Getting a superficial understanding of x86 assembly should be easy with all the resources out there. Here's one such resource: http://www.cs.virginia.edu/~evans/cs216/guides/x86.html .
You can also just use disasm and gdb to see what a compiled program is doing.
I usually hunt down the processor documentation when faced with a new device, and then just look up the opcodes as I encounter ones I don't know.
On Intel, thankfully the opcodes are somewhat sensible. PowerPC not so much in my opinion. MIPS was my favorite. For MIPS I borrowed my neighbor's little reference book, and for PPC I had some IBM documentation in a PDF that was handy to search through. (And for Intel, mostly I guess and then watch the registers to make sure I'm guessing right! heh)
Basically, the assembly itself is easy. It basically does three things: move data between memory and registers, operate on data in registers, and change the program counter. Mapping between your language of choice and the assembly will require some study (e.g. learning how to recognize a virtual function call), and for this an "integrated" source and disassembly view (like you can get in Visual Studio) is very useful.
"casually reading assembly" lol (nicely)
I would start by following in gdb at run time; you get a better feel for whats happening. But then maybe thats just me. it will disassemble a function for you (disass func) then you can single step through it
If you are doing this solely to check the optimizations - do not worry.
a) the compiler does a good job
b) you wont be able to understand what it is doing anyway (nobody can)
Unlike higher-level languages, there's really not much (if any) difference between being able to read assembly and being able to write it. Instructions have a one-to-one relationship with CPU opcodes -- there's no complexity to skip over while still retaining an understanding of what the line of code does. (It's not like a higher-level language where you can see a line that says "print $var" and not need to know or care about how it goes about outputting it to screen.)

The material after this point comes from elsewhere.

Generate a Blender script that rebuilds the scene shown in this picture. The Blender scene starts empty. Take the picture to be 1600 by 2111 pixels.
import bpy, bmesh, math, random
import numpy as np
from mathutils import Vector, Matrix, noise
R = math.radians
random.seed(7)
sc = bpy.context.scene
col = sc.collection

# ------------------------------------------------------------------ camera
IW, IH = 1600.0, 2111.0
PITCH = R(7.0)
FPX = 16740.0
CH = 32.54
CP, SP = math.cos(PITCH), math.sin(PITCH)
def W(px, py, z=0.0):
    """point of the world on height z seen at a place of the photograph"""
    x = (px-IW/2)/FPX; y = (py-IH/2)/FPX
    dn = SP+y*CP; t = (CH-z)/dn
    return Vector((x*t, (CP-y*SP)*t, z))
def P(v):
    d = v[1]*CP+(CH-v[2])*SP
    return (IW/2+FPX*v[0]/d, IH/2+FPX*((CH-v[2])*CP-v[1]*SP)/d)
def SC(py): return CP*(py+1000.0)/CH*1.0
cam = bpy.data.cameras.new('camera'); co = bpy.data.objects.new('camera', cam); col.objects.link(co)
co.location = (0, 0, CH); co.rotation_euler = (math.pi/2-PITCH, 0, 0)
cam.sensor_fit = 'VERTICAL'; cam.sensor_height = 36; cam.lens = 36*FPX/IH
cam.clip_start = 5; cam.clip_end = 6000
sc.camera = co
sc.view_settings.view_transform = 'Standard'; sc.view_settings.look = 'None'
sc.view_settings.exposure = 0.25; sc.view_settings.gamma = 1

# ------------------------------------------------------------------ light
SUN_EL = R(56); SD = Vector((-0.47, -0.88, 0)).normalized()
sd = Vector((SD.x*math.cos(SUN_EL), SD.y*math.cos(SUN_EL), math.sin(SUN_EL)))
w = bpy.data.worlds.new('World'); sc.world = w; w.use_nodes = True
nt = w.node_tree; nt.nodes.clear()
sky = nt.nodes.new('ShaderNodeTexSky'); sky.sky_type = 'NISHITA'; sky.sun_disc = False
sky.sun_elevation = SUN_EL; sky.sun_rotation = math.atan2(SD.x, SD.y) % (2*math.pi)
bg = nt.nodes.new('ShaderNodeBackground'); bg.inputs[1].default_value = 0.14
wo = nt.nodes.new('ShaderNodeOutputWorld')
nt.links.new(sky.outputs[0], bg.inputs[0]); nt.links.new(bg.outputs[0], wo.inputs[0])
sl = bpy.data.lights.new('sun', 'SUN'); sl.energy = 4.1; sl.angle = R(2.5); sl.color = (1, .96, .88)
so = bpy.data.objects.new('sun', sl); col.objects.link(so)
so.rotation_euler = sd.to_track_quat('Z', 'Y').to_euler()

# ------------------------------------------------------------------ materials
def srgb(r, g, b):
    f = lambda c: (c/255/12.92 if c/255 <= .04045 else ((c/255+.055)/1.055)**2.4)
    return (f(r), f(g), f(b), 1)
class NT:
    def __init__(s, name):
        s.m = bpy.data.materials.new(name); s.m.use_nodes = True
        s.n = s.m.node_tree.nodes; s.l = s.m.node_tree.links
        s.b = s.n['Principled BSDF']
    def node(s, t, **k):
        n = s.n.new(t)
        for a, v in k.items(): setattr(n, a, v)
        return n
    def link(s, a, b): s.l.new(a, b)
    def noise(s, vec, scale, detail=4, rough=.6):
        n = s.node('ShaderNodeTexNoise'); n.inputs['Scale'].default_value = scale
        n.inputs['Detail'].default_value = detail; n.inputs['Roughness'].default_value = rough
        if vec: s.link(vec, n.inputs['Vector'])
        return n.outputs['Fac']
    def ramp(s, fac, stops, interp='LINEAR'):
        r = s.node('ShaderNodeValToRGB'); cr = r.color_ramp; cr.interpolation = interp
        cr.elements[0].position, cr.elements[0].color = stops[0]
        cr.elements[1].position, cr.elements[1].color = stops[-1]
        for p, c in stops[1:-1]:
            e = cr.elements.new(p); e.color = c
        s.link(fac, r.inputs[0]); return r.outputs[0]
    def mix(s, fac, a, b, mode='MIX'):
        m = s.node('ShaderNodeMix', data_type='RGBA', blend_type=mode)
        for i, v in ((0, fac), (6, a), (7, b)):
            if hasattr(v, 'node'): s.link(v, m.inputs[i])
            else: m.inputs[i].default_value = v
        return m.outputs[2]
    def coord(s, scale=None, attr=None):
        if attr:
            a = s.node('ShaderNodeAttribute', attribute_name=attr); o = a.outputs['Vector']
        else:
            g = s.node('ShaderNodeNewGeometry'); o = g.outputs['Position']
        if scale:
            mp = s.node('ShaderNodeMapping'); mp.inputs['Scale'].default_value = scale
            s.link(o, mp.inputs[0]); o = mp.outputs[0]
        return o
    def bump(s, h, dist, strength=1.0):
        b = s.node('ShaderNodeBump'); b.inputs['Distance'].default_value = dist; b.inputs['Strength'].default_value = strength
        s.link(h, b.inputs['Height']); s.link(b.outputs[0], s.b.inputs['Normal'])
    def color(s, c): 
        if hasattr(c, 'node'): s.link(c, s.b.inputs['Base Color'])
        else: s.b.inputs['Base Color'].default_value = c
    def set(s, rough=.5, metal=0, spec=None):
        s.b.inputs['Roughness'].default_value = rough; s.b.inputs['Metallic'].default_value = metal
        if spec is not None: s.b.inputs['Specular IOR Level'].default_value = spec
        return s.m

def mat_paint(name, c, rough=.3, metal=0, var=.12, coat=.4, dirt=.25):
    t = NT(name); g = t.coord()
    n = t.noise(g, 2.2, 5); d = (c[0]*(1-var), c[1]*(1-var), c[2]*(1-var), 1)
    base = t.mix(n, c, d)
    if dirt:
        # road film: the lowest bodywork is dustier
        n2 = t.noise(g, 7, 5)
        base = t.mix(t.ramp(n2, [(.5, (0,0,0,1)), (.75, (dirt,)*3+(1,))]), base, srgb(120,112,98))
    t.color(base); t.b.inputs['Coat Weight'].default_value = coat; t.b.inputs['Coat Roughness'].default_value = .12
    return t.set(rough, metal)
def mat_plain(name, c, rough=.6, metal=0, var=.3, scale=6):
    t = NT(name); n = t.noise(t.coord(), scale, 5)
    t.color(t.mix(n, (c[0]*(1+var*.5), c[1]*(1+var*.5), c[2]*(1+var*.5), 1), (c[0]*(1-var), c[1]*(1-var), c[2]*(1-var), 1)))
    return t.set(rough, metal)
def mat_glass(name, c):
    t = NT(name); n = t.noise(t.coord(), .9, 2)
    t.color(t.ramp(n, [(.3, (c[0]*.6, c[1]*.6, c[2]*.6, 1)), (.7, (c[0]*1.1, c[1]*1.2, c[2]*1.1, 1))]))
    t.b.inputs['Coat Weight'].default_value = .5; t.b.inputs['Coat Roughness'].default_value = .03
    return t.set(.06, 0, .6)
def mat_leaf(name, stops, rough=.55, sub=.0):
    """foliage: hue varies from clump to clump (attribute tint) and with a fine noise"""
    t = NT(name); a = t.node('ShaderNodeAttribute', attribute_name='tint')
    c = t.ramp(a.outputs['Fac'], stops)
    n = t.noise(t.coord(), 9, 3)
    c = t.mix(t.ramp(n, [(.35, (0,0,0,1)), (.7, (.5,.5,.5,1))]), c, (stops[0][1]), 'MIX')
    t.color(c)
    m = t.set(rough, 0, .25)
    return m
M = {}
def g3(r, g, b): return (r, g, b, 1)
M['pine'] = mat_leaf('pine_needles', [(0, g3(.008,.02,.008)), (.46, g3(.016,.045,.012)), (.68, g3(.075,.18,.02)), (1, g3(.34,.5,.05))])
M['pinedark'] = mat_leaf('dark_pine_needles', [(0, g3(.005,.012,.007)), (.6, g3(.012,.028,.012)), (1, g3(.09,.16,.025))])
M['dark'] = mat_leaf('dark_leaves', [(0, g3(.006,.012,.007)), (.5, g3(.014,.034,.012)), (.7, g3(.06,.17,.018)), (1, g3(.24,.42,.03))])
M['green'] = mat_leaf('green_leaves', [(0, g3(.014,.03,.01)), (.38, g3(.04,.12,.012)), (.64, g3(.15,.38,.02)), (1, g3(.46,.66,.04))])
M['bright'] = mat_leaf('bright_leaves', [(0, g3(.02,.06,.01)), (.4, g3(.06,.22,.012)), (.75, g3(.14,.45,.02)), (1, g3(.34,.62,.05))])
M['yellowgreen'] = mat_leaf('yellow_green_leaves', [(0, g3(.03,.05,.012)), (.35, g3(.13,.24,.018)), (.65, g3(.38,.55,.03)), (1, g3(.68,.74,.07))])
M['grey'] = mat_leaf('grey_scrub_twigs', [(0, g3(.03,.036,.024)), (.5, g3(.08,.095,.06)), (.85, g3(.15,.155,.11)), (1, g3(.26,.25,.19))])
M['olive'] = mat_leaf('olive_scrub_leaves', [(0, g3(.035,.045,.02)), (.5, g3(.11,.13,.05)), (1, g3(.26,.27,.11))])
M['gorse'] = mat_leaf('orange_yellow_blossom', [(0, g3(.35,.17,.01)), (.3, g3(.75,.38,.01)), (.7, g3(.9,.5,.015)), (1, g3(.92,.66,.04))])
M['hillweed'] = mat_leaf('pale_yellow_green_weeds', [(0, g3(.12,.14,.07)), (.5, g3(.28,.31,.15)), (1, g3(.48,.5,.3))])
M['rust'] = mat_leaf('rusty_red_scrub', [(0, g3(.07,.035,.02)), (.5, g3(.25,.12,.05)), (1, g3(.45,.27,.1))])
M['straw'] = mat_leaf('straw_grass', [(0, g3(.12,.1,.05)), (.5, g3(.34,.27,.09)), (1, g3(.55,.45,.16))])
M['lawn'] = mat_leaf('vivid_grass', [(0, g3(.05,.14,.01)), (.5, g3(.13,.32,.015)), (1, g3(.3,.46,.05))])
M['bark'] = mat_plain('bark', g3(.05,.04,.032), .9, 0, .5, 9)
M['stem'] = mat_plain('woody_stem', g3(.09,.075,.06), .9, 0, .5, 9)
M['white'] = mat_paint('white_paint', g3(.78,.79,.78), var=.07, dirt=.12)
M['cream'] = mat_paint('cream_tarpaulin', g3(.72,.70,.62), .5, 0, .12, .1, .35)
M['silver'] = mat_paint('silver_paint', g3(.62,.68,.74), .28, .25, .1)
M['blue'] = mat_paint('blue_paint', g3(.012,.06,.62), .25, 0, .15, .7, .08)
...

If you still want to learn assembly, try the book Assembly Language Step-by-Step: Programming with Linux, by Jeff Duntemann.
I'm sure there are introductory books and web sites out there, but a pretty efficient way of learning it is actually to get the Intel references and then try to do simple stuff (like integer math and Boolean logic) in your favorite high-level language and then look what the resulting binary code is.